◆ Given information
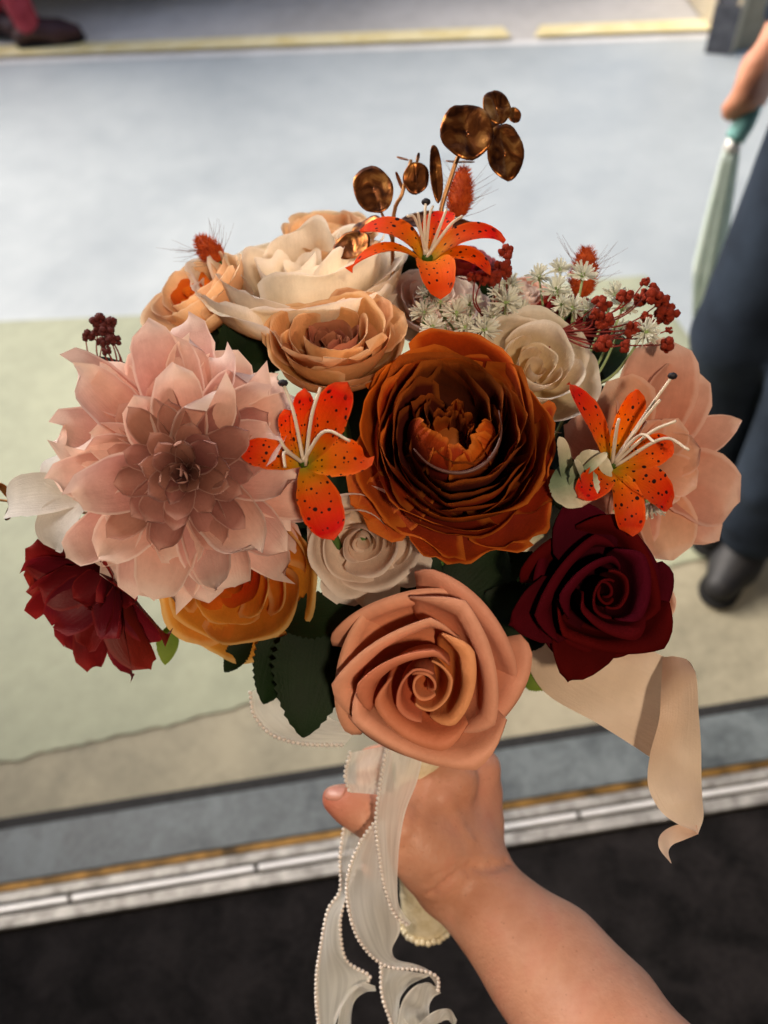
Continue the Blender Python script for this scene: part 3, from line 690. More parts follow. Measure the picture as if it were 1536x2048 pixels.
f = Flower("ranunculus", "large rust brown ruffled ranunculus at the front of the bouquet", "flower", 906, 862, 198, .390, (-.06, .20, 1), spin=.4)
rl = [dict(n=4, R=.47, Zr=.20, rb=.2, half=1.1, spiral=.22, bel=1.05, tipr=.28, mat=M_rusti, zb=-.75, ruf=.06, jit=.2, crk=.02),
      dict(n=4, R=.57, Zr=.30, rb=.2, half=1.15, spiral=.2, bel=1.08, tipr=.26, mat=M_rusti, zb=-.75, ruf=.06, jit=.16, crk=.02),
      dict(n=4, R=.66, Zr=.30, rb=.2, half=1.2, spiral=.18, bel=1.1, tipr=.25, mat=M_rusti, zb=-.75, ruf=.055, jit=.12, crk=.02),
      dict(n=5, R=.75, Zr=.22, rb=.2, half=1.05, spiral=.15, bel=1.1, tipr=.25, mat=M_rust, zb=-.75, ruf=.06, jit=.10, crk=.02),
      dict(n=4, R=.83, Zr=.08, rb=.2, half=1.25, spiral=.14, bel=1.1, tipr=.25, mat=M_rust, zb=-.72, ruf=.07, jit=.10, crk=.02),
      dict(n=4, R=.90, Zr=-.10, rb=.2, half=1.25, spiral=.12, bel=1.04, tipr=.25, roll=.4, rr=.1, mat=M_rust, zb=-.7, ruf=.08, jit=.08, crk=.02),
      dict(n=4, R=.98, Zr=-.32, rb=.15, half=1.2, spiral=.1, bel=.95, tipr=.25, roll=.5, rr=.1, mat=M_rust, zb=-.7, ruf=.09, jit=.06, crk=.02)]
rose(f, rl)
for i in range(12):          # tall folded petals inside the cup, upper right half
    k_ = dict(R=rnd(.12, .42), Zr=rnd(.08, .28), rb=.1, zb=-.7, bel=1.1, half=rnd(.6, 1.1), th=math.radians(rnd(-60, 170)), spiral=rnd(-.4, .4), tipr=.3, ruf=.07, rf=1.5, crk=.03, asym=rnd(-.1, .1), nu=19)
    f.add(wrap_petal(**k_), M_rusti if i % 4 else M_rust)
for az, rb_, R_, Zz, hf in ((178, .50, .26, .36, .55), (205, .48, .20, .40, .62), (240, .50, .22, .30, .60), (284, .52, .24, .24, .80), (325, .50, .26, .20, .5)):   # big lit petals closing over the front of the heart
    f.add(wrap_petal(R_, Zz, rb_, -.35, .12, hf, math.radians(az), spiral=rnd(-.15, .15), tipr=.3, ruf=.05, crk=.04, nu=23, nv=16, narrow=.75), M_rust)
V, F_ = sphere((0, 0, -.62 * f.s), .34 * f.s, 12, 8); mesh_obj("receptacle", V, F_, M_rusti, f.e)
for az, R_, Zz in ((215, 1.12, -.42), (250, 1.2, -.46), (290, 1.2, -.44), (325, 1.1, -.42)):    # broad ruffled skirt below
    f.add(wrap_petal(R_, Zz, .15, -.72, .85, .62, math.radians(az), roll=.4, rr=.12, spiral=.06, tipr=.3, ruf=.07, crk=.03, nu=25), M_rust)
for az in (186, 200): f.add(free_petal(1.25, .7, math.radians(84), math.radians(98), .5, 3, .7, .4, .04, 3, .1, -.55, math.radians(az)), M_rust)
f.e.scale = (.93, 1.05, 1.0)
# pale plastic ring lying inside the cup
ang = np.linspace(math.radians(190), math.radians(352), 9)
V, F_ = tube([np.array([.50 * math.cos(a), .50 * math.sin(a) + .02, .24]) * f.s for a in ang], [.0004, .0009, .0009, .0003], 8, 24)
mesh_obj("plastic_ring", V, F_, simple_mat("frosted_plastic", '#5a3a34', '#6a463e', 50, .4, transl=.3), f.e)

f = Flower("foam_rose", "peach foam rose at the lower front above the hand", "rose", 850, 1368, 200, .395, (-.06, -.20, 1), spin=.3, group="foam roses")
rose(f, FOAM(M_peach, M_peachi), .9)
f = Flower("foam_rose", "deep burgundy foam rose at the lower right above the cream ribbon", "rose", 1210, 1185, 150, .40, (.12, -.04, 1), spin=1.1, group="foam roses")
rose(f, FOAM(M_burg), .2)
for az in (252, 108, 200):
    f.add(free_petal(1.25, .95, math.radians(70), math.radians(92), .5, 1.5, .55, .4, .02, 2, .1, -.4, math.radians(az) - 1.1, tipcurl=.8, nu=11), M_burg)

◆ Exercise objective
Transcribe the listing in full. Omit the pictures and keep every line exact.

◆ Result
Continue the Blender Python script for this scene: part 3, from line 690. More parts follow. Measure the picture as if it were 1536x2048 pixels.
f = Flower("ranunculus", "large rust brown ruffled ranunculus at the front of the bouquet", "flower", 906, 862, 198, .390, (-.06, .20, 1), spin=.4)
rl = [dict(n=4, R=.47, Zr=.20, rb=.2, half=1.1, spiral=.22, bel=1.05, tipr=.28, mat=M_rusti, zb=-.75, ruf=.06, jit=.2, crk=.02),
      dict(n=4, R=.57, Zr=.30, rb=.2, half=1.15, spiral=.2, bel=1.08, tipr=.26, mat=M_rusti, zb=-.75, ruf=.06, jit=.16, crk=.02),
      dict(n=4, R=.66, Zr=.30, rb=.2, half=1.2, spiral=.18, bel=1.1, tipr=.25, mat=M_rusti, zb=-.75, ruf=.055, jit=.12, crk=.02),
      dict(n=5, R=.75, Zr=.22, rb=.2, half=1.05, spiral=.15, bel=1.1, tipr=.25, mat=M_rust, zb=-.75, ruf=.06, jit=.10, crk=.02),
      dict(n=4, R=.83, Zr=.08, rb=.2, half=1.25, spiral=.14, bel=1.1, tipr=.25, mat=M_rust, zb=-.72, ruf=.07, jit=.10, crk=.02),
      dict(n=4, R=.90, Zr=-.10, rb=.2, half=1.25, spiral=.12, bel=1.04, tipr=.25, roll=.4, rr=.1, mat=M_rust, zb=-.7, ruf=.08, jit=.08, crk=.02),
      dict(n=4, R=.98, Zr=-.32, rb=.15, half=1.2, spiral=.1, bel=.95, tipr=.25, roll=.5, rr=.1, mat=M_rust, zb=-.7, ruf=.09, jit=.06, crk=.02)]
rose(f, rl)
for i in range(12):          # tall folded petals inside the cup, upper right half
    k_ = dict(R=rnd(.12, .42), Zr=rnd(.08, .28), rb=.1, zb=-.7, bel=1.1, half=rnd(.6, 1.1), th=math.radians(rnd(-60, 170)), spiral=rnd(-.4, .4), tipr=.3, ruf=.07, rf=1.5, crk=.03, asym=rnd(-.1, .1), nu=19)
    f.add(wrap_petal(**k_), M_rusti if i % 4 else M_rust)
for az, rb_, R_, Zz, hf in ((178, .50, .26, .36, .55), (205, .48, .20, .40, .62), (240, .50, .22, .30, .60), (284, .52, .24, .24, .80), (325, .50, .26, .20, .5)):   # big lit petals closing over the front of the heart
    f.add(wrap_petal(R_, Zz, rb_, -.35, .12, hf, math.radians(az), spiral=rnd(-.15, .15), tipr=.3, ruf=.05, crk=.04, nu=23, nv=16, narrow=.75), M_rust)
V, F_ = sphere((0, 0, -.62 * f.s), .34 * f.s, 12, 8); mesh_obj("receptacle", V, F_, M_rusti, f.e)
for az, R_, Zz in ((215, 1.12, -.42), (250, 1.2, -.46), (290, 1.2, -.44), (325, 1.1, -.42)):    # broad ruffled skirt below
    f.add(wrap_petal(R_, Zz, .15, -.72, .85, .62, math.radians(az), roll=.4, rr=.12, spiral=.06, tipr=.3, ruf=.07, crk=.03, nu=25), M_rust)
for az in (186, 200): f.add(free_petal(1.25, .7, math.radians(84), math.radians(98), .5, 3, .7, .4, .04, 3, .1, -.55, math.radians(az)), M_rust)
f.e.scale = (.93, 1.05, 1.0)
# pale plastic ring lying inside the cup
ang = np.linspace(math.radians(190), math.radians(352), 9)
V, F_ = tube([np.array([.50 * math.cos(a), .50 * math.sin(a) + .02, .24]) * f.s for a in ang], [.0004, .0009, .0009, .0003], 8, 24)
mesh_obj("plastic_ring", V, F_, simple_mat("frosted_plastic", '#5a3a34', '#6a463e', 50, .4, transl=.3), f.e)

f = Flower("foam_rose", "peach foam rose at the lower front above the hand", "rose", 850, 1368, 200, .395, (-.06, -.20, 1), spin=.3, group="foam roses")
rose(f, FOAM(M_peach, M_peachi), .9)
f = Flower("foam_rose", "deep burgundy foam rose at the lower right above the cream ribbon", "rose", 1210, 1185, 150, .40, (.12, -.04, 1), spin=1.1, group="foam roses")
rose(f, FOAM(M_burg), .2)
for az in (252, 108, 200):
    f.add(free_petal(1.25, .95, math.radians(70), math.radians(92), .5, 1.5, .55, .4, .02, 2, .1, -.4, math.radians(az) - 1.1, tipcurl=.8, nu=11), M_burg)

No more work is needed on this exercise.